▶ The exercise:
Gather the lines from the material that contain "image".

(3D scene scripts)
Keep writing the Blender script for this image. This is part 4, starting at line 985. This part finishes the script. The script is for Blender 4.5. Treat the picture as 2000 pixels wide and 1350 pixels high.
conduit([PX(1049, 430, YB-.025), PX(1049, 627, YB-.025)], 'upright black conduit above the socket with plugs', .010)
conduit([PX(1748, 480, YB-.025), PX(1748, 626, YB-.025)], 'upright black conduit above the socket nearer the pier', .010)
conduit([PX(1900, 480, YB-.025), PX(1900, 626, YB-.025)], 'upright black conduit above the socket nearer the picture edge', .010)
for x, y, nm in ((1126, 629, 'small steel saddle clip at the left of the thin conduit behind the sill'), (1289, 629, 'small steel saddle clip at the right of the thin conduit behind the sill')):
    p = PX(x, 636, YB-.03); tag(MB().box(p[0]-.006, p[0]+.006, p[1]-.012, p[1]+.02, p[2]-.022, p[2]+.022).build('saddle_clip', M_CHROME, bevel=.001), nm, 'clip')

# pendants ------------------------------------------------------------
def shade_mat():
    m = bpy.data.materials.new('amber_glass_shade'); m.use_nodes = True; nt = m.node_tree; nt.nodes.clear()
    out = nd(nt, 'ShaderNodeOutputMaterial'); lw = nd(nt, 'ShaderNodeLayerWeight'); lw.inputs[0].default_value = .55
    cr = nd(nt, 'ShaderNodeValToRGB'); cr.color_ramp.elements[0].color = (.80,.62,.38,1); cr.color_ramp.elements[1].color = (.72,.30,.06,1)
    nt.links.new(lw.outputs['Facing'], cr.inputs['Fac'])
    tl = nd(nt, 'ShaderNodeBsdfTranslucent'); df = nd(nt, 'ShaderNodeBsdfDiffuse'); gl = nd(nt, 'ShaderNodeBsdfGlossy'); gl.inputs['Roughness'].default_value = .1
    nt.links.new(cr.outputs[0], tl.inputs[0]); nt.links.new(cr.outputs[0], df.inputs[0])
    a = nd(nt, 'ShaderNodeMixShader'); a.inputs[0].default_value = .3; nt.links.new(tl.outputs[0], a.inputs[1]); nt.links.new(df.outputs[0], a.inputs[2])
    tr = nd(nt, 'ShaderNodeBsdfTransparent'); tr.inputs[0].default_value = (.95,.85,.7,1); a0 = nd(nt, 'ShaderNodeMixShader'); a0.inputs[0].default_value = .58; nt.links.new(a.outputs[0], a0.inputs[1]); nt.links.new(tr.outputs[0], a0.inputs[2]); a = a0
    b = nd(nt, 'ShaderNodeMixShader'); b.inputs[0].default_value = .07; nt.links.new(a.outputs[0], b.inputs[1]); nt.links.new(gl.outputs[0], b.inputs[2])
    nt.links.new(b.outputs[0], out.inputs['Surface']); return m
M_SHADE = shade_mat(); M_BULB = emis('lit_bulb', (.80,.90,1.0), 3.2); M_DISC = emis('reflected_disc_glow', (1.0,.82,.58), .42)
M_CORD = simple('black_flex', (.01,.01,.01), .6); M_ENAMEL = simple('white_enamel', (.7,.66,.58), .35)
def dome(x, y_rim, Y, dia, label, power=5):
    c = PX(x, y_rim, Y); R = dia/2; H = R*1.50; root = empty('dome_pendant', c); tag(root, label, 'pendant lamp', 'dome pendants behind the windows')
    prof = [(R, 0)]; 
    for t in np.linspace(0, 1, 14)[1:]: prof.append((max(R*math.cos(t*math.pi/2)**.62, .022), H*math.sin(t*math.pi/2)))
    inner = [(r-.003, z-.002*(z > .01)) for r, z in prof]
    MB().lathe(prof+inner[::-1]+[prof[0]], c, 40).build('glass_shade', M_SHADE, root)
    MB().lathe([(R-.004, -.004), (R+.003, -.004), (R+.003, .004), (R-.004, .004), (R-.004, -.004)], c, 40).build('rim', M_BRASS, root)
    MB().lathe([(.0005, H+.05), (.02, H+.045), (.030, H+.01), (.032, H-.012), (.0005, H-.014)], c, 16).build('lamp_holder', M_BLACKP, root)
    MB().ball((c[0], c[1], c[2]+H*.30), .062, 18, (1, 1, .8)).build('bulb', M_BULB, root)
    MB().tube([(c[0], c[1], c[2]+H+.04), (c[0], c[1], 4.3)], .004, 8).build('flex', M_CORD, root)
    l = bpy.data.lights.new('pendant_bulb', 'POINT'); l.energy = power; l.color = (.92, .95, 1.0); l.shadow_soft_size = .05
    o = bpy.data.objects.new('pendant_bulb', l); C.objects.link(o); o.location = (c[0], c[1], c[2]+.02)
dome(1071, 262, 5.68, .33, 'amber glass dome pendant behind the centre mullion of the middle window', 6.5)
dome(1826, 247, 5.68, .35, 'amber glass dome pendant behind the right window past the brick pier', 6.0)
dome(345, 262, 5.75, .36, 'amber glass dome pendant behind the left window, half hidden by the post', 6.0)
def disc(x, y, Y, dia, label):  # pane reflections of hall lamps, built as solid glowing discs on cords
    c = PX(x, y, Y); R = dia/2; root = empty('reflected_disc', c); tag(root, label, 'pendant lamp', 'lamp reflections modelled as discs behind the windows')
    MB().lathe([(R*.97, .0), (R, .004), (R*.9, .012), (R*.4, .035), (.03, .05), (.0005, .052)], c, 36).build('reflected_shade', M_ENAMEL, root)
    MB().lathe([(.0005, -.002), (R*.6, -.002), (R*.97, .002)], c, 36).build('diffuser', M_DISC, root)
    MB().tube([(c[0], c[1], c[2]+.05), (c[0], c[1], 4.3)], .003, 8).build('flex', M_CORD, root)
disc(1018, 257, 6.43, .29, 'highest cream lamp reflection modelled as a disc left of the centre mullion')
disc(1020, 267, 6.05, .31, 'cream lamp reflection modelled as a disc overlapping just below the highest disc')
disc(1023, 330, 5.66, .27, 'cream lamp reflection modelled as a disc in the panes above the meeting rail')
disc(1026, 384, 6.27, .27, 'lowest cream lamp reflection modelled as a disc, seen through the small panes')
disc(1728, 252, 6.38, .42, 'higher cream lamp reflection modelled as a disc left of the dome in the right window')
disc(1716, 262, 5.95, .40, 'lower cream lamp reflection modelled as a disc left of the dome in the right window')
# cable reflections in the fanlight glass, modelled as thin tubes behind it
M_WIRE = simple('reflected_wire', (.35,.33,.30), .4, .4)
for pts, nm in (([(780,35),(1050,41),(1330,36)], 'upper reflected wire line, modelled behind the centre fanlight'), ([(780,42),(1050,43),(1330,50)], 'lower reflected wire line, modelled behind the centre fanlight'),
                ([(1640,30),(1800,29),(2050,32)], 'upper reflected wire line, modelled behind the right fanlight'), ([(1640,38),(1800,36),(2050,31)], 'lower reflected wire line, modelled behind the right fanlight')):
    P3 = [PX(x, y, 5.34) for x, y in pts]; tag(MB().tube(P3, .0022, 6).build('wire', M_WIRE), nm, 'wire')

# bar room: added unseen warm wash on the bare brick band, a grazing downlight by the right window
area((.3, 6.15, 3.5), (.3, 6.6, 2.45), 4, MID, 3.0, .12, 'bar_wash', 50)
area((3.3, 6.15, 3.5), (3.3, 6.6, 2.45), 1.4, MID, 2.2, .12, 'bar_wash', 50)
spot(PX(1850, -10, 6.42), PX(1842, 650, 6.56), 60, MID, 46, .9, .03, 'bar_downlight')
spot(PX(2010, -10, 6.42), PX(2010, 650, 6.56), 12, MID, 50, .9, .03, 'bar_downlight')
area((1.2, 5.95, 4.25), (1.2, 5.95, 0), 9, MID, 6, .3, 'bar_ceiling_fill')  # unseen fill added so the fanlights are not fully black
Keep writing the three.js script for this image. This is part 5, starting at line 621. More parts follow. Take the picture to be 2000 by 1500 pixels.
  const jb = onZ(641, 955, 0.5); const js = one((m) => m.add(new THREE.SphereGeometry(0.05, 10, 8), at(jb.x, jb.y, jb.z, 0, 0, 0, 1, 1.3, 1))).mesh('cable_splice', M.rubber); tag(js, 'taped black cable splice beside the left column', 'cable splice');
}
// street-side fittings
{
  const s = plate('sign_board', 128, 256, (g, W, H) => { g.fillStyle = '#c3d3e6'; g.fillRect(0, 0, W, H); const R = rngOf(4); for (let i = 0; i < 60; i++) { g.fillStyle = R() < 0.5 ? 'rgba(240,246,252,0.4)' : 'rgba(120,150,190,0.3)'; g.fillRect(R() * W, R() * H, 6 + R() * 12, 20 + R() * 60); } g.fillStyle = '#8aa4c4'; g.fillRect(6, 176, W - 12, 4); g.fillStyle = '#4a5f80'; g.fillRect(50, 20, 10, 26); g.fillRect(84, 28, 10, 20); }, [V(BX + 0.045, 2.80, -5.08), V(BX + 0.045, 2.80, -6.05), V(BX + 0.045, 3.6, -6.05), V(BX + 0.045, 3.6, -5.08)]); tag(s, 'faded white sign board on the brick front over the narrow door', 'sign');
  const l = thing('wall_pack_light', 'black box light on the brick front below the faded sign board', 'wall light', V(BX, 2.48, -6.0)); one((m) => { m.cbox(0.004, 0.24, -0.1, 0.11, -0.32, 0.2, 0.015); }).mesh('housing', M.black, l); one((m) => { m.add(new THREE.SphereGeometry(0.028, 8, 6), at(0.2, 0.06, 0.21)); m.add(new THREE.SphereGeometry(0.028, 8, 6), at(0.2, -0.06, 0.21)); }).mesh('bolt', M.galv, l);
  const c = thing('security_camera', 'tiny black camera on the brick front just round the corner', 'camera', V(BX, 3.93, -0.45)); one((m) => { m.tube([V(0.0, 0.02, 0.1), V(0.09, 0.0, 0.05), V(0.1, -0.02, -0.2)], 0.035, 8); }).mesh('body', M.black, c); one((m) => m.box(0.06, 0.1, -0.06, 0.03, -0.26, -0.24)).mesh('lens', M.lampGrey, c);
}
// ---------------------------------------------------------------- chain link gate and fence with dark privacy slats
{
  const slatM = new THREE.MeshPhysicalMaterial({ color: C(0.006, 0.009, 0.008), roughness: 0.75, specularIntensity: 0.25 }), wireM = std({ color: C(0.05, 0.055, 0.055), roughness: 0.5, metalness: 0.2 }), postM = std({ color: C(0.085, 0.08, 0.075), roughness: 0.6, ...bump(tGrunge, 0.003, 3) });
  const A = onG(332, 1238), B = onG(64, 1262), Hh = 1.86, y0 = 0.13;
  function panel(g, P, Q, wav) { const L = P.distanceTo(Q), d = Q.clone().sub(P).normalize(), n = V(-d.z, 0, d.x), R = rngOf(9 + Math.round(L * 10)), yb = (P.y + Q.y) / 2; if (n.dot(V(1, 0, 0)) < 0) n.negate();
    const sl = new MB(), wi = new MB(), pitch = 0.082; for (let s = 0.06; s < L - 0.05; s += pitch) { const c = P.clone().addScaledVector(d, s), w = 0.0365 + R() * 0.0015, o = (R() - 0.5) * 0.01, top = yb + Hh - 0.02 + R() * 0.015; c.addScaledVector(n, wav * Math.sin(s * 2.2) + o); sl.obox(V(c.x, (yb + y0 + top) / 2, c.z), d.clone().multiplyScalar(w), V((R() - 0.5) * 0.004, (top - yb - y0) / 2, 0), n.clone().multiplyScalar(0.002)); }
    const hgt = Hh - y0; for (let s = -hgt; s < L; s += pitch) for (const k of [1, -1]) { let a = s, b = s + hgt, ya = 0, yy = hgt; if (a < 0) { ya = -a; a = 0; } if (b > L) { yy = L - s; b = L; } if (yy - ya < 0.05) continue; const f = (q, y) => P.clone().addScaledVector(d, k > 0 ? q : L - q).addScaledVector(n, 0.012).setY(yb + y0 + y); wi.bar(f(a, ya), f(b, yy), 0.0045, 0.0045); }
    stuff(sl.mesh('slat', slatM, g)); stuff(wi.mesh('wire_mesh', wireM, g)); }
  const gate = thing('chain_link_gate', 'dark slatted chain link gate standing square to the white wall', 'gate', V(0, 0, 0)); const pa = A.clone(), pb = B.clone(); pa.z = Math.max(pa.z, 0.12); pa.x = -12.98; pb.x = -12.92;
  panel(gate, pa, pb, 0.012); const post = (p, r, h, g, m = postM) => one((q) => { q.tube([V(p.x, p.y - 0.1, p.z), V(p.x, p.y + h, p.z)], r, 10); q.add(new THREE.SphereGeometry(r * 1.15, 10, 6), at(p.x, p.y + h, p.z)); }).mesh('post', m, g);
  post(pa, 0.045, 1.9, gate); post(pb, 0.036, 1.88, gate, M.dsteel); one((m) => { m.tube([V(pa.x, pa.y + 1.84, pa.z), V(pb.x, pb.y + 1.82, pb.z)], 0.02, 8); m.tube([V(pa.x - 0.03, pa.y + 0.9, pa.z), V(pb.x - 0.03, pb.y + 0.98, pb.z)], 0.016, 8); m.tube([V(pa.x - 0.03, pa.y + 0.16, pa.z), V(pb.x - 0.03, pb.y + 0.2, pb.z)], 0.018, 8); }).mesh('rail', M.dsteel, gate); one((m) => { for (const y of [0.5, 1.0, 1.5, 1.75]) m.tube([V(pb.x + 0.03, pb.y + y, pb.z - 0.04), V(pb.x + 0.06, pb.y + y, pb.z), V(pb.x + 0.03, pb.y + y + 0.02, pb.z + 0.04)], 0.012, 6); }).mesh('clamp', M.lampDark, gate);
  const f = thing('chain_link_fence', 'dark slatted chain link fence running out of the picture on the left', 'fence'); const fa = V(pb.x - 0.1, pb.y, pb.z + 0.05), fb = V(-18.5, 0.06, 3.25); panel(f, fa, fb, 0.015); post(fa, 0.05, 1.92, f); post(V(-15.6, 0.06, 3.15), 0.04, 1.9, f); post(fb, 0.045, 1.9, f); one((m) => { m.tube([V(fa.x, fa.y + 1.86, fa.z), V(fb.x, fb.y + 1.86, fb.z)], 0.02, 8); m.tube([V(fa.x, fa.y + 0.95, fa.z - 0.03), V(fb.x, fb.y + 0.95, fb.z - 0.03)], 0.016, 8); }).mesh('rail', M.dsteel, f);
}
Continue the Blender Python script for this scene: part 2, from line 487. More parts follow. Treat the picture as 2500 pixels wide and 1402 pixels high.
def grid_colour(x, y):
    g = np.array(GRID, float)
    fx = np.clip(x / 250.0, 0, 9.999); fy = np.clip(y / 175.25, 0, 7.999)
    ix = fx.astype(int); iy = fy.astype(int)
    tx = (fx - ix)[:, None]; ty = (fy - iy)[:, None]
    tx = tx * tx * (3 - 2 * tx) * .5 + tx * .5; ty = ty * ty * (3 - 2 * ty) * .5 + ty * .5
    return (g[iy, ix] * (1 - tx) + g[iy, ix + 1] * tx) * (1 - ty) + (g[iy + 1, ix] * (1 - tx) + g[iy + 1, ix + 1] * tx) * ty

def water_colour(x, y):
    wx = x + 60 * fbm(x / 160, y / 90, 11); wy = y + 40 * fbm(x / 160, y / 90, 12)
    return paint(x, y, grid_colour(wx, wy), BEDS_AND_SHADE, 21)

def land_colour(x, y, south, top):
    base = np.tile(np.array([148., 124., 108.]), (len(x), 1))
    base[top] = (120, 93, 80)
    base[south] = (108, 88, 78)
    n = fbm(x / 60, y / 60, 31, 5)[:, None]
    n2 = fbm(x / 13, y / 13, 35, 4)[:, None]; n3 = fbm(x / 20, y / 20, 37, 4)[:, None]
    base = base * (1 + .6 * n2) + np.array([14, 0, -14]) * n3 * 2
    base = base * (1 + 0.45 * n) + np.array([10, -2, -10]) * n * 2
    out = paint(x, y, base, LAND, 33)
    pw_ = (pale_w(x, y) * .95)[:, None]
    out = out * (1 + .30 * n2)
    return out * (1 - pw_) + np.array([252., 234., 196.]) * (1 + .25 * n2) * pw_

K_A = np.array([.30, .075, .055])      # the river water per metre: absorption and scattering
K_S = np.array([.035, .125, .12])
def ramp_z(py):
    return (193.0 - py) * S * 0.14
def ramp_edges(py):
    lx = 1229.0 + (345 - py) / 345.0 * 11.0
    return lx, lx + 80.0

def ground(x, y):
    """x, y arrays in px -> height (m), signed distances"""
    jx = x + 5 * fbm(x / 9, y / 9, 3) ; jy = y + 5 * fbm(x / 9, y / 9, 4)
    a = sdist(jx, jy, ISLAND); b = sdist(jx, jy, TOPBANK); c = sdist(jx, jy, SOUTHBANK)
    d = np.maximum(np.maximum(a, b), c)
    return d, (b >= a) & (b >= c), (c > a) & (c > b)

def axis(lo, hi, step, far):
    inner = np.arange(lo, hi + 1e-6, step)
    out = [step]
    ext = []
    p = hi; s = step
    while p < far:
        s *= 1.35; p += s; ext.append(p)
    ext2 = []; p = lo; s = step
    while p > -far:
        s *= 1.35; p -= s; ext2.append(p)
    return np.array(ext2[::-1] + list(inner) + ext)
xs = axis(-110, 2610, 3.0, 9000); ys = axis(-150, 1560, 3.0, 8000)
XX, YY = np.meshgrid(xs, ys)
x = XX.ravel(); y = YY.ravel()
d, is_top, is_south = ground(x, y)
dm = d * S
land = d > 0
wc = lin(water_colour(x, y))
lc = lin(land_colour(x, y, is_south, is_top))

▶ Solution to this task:
Keep writing the Blender script for this image. This is part 4, starting at line 985. This part finishes the script. The script is for Blender 4.5. Treat the picture as 2000 pixels wide and 1350 pixels high.
Keep writing the three.js script for this image. This is part 5, starting at line 621. More parts follow. Take the picture to be 2000 by 1500 pixels.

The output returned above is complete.